What is expected: Restate each of the lines given below, word for word.

=====

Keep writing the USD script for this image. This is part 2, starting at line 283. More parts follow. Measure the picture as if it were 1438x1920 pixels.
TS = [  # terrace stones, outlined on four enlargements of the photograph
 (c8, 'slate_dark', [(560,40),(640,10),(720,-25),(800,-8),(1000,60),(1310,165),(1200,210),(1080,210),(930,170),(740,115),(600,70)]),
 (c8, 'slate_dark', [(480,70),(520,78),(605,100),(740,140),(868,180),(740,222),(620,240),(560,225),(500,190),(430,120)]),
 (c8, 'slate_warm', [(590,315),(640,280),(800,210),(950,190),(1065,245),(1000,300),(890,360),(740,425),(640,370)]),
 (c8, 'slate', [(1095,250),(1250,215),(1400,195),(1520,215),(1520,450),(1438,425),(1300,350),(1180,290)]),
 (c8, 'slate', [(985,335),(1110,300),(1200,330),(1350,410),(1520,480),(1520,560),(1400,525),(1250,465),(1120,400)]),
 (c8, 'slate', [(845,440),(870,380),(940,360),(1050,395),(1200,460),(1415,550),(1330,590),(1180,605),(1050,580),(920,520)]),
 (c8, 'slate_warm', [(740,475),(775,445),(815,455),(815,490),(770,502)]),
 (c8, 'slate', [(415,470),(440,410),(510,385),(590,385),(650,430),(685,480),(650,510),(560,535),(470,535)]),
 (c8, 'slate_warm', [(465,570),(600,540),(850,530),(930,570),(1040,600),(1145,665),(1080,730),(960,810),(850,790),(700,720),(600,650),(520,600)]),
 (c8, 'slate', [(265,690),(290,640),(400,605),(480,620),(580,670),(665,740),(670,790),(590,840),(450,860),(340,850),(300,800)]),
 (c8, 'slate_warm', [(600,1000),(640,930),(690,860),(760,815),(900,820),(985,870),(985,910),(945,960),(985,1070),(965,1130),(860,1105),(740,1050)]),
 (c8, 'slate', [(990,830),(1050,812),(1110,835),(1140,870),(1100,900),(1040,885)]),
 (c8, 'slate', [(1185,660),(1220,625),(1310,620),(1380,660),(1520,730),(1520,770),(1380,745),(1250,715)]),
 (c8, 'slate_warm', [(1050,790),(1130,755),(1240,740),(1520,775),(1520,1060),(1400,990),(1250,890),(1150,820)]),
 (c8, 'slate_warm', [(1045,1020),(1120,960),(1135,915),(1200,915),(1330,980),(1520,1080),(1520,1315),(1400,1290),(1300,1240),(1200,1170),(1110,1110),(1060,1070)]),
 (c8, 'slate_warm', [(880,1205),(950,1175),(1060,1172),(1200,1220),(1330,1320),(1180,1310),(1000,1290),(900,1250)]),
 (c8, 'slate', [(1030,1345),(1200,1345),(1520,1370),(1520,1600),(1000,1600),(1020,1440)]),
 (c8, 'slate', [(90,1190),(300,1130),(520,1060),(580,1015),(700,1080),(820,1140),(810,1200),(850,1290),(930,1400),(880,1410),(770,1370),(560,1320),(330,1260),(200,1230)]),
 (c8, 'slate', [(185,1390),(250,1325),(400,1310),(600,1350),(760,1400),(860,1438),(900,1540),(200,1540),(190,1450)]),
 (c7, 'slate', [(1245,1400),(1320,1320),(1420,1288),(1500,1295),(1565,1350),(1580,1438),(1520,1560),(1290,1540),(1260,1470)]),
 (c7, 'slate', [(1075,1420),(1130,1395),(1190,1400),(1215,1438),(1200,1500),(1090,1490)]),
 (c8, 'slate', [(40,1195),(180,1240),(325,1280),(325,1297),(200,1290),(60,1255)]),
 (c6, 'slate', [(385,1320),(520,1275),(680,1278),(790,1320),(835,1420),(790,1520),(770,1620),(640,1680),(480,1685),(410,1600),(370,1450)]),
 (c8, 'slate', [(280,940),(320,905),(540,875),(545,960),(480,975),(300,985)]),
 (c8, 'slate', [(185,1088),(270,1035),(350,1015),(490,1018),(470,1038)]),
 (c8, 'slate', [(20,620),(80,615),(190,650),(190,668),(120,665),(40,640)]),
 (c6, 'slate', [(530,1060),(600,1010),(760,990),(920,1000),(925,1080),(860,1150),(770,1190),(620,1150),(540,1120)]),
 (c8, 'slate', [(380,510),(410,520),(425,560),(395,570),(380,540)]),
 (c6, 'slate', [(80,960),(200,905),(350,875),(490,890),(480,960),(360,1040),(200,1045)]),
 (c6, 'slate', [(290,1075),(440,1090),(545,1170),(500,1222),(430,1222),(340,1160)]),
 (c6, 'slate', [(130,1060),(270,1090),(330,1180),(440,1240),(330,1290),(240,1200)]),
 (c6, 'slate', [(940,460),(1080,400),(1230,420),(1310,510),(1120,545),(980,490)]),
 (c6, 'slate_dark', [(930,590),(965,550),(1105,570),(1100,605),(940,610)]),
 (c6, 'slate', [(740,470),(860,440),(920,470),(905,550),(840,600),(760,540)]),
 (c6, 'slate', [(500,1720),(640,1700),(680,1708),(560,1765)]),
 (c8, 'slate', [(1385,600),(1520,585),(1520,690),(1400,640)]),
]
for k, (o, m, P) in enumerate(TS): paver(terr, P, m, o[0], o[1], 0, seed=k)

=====

Result of this exercise:
Keep writing the USD script for this image. This is part 2, starting at line 283. More parts follow. Measure the picture as if it were 1438x1920 pixels.
TS = [  # terrace stones, outlined on four enlargements of the photograph
 (c8, 'slate_dark', [(560,40),(640,10),(720,-25),(800,-8),(1000,60),(1310,165),(1200,210),(1080,210),(930,170),(740,115),(600,70)]),
 (c8, 'slate_dark', [(480,70),(520,78),(605,100),(740,140),(868,180),(740,222),(620,240),(560,225),(500,190),(430,120)]),
 (c8, 'slate_warm', [(590,315),(640,280),(800,210),(950,190),(1065,245),(1000,300),(890,360),(740,425),(640,370)]),
 (c8, 'slate', [(1095,250),(1250,215),(1400,195),(1520,215),(1520,450),(1438,425),(1300,350),(1180,290)]),
 (c8, 'slate', [(985,335),(1110,300),(1200,330),(1350,410),(1520,480),(1520,560),(1400,525),(1250,465),(1120,400)]),
 (c8, 'slate', [(845,440),(870,380),(940,360),(1050,395),(1200,460),(1415,550),(1330,590),(1180,605),(1050,580),(920,520)]),
 (c8, 'slate_warm', [(740,475),(775,445),(815,455),(815,490),(770,502)]),
 (c8, 'slate', [(415,470),(440,410),(510,385),(590,385),(650,430),(685,480),(650,510),(560,535),(470,535)]),
 (c8, 'slate_warm', [(465,570),(600,540),(850,530),(930,570),(1040,600),(1145,665),(1080,730),(960,810),(850,790),(700,720),(600,650),(520,600)]),
 (c8, 'slate', [(265,690),(290,640),(400,605),(480,620),(580,670),(665,740),(670,790),(590,840),(450,860),(340,850),(300,800)]),
 (c8, 'slate_warm', [(600,1000),(640,930),(690,860),(760,815),(900,820),(985,870),(985,910),(945,960),(985,1070),(965,1130),(860,1105),(740,1050)]),
 (c8, 'slate', [(990,830),(1050,812),(1110,835),(1140,870),(1100,900),(1040,885)]),
 (c8, 'slate', [(1185,660),(1220,625),(1310,620),(1380,660),(1520,730),(1520,770),(1380,745),(1250,715)]),
 (c8, 'slate_warm', [(1050,790),(1130,755),(1240,740),(1520,775),(1520,1060),(1400,990),(1250,890),(1150,820)]),
 (c8, 'slate_warm', [(1045,1020),(1120,960),(1135,915),(1200,915),(1330,980),(1520,1080),(1520,1315),(1400,1290),(1300,1240),(1200,1170),(1110,1110),(1060,1070)]),
 (c8, 'slate_warm', [(880,1205),(950,1175),(1060,1172),(1200,1220),(1330,1320),(1180,1310),(1000,1290),(900,1250)]),
 (c8, 'slate', [(1030,1345),(1200,1345),(1520,1370),(1520,1600),(1000,1600),(1020,1440)]),
 (c8, 'slate', [(90,1190),(300,1130),(520,1060),(580,1015),(700,1080),(820,1140),(810,1200),(850,1290),(930,1400),(880,1410),(770,1370),(560,1320),(330,1260),(200,1230)]),
 (c8, 'slate', [(185,1390),(250,1325),(400,1310),(600,1350),(760,1400),(860,1438),(900,1540),(200,1540),(190,1450)]),
 (c7, 'slate', [(1245,1400),(1320,1320),(1420,1288),(1500,1295),(1565,1350),(1580,1438),(1520,1560),(1290,1540),(1260,1470)]),
 (c7, 'slate', [(1075,1420),(1130,1395),(1190,1400),(1215,1438),(1200,1500),(1090,1490)]),
 (c8, 'slate', [(40,1195),(180,1240),(325,1280),(325,1297),(200,1290),(60,1255)]),
 (c6, 'slate', [(385,1320),(520,1275),(680,1278),(790,1320),(835,1420),(790,1520),(770,1620),(640,1680),(480,1685),(410,1600),(370,1450)]),
 (c8, 'slate', [(280,940),(320,905),(540,875),(545,960),(480,975),(300,985)]),
 (c8, 'slate', [(185,1088),(270,1035),(350,1015),(490,1018),(470,1038)]),
 (c8, 'slate', [(20,620),(80,615),(190,650),(190,668),(120,665),(40,640)]),
 (c6, 'slate', [(530,1060),(600,1010),(760,990),(920,1000),(925,1080),(860,1150),(770,1190),(620,1150),(540,1120)]),
 (c8, 'slate', [(380,510),(410,520),(425,560),(395,570),(380,540)]),
 (c6, 'slate', [(80,960),(200,905),(350,875),(490,890),(480,960),(360,1040),(200,1045)]),
 (c6, 'slate', [(290,1075),(440,1090),(545,1170),(500,1222),(430,1222),(340,1160)]),
 (c6, 'slate', [(130,1060),(270,1090),(330,1180),(440,1240),(330,1290),(240,1200)]),
 (c6, 'slate', [(940,460),(1080,400),(1230,420),(1310,510),(1120,545),(980,490)]),
 (c6, 'slate_dark', [(930,590),(965,550),(1105,570),(1100,605),(940,610)]),
 (c6, 'slate', [(740,470),(860,440),(920,470),(905,550),(840,600),(760,540)]),
 (c6, 'slate', [(500,1720),(640,1700),(680,1708),(560,1765)]),
 (c8, 'slate', [(1385,600),(1520,585),(1520,690),(1400,640)]),
]
for k, (o, m, P) in enumerate(TS): paver(terr, P, m, o[0], o[1], 0, seed=k)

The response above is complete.